The succession of actors who represented Falstaff, in the second part of Henry IV., was as brilliant as that of the line of representatives above noticed. Ten years after Betterton and Mills, in 1720, we have Harper, and it is somewhat singular that when Mills resigned Falstaff to Harper, he took the part of the King. Hulett, two years subsequently played it at Covent Garden; and, after another two years, Quin made Drury ecstatic with his fun. He held the part without a real rival, and fifteen years later, in 1749, he was as attractive as ever in this portion of the knight’s character, at Covent Garden. Shuter succeeded him in the part at this theatre, in 1755; but in 1758, all London, that is the play-goers of London, might be seen hurrying once more to Drury, to witness lively Woodward’s very old Falstaff played to Garrick’s King. The Garden can not be said to have found a superior means of attraction, when Shuter again represented Sir John, at the Garden, in 1761, on which occasion the parts of Shallow and Silence were omitted! The object, however, was to shorten the piece, and the main attraction was in the coronation pageant, at the conclusion, in honor of the then young King and Queen, who were well worthy of the honor thus paid to them.
Love and Holland, who played Falstaff and Hotspur, at Drury Lane, in 1762, played the Knight and the Prince of Wales, at the same house, two years subsequently. Nine years after this, the Garden found a Prince in Mrs. Lessingham, Shuter played Falstaff to her, but the travesty of the former character was only in a slight degree less incongruous than that made by Mrs. Glover, in the present century, who once, if not twice, played the fat knight, for her own benefit. For the next eight or nine years, the best Falstaff possessed by London was Henderson. He played the part first at Drury, and afterward at Covent Garden. Since Quin, there had been no better representative of Sir John; and even Palmer, in 1788, could not bring the town from its allegiance to “admirable Henderson.”
The Falstaffs of the present century, in the second part of this historical play, have not achieved a greater triumph than Henderson. Cooke, who played the obese cavalier, in 1804, was not equal to the part; and Fawcett, in 1821, when the play was revived, with another coronation pageant in honor of George IV., was farther from success than Cooke.

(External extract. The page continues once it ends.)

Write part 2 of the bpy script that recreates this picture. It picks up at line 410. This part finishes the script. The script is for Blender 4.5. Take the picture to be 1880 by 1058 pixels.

The managers at this period were wiser than those who “got up” the play at the period of the accession of George III., for they retained Shallow and Silence, and never were the illustrious two so inimitably represented as, on this occasion, by Farren and Emery.
The chief Falstaffs of the “Merry Wives of Windsor” are Betterton (1704), Hulett (1732), Quin (1734), Delane, the young Irish actor (1743), of whom Garrick was foolish enough to be jealous; Shuter (1758), Henderson, who first played it at the Haymarket in 1777, and Lee Lewis in 1784. Bartley, Phelps, and a clever provincial actor, now in London, named Bartlett, have also played this character with great effect. The Falstaff of the last-named actor is particularly good.